Andrew J. Nellis, for the appellants.
Philip Keck, for the respondent.
The order appealed from should be reversed as having been improvidently made. Conceding that the defendant was entitled to receive two days' notice in writing of the application for the appointment of a receiver, that was a requisite that he could waive.
The proceedings were proceedings in the Supreme Court, where attorneys are recognized, and where their acts in the course of the proceedings in which they are employed are binding upon their clients. The defendant was represented by an attorney, and that attorney voluntarily agreed to appear before the county judge at a time stated, for the purpose of attending to an application, which is an ordinary one in supplementary proceedings. He agreed upon the receiver to be appointed, and by his acts waived any objections that might have been raised by or in behalf of his client, to the regularity of the proceedings.

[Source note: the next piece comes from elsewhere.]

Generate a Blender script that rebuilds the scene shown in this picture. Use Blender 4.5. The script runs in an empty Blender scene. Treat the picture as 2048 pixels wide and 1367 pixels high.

There is no claim in the moving papers that the attorney was not authorized to appear for the defendant, or that it was not a proper case for the appointment of a receiver.
It is unnecessary to cite precedents as to the authority of an attorney to appear for his client, and as to the extent to which he can bind him or waive requirements of practice in the progress of litigation or of special proceedings.
The order should be reversed, with ten dollars costs and disbursements of this appeal, and the motion denied, with ten dollars costs.
All concurred.
Order reversed, with ten dollars costs and disbursements of this appeal, and the motion denied, with ten dollars costs.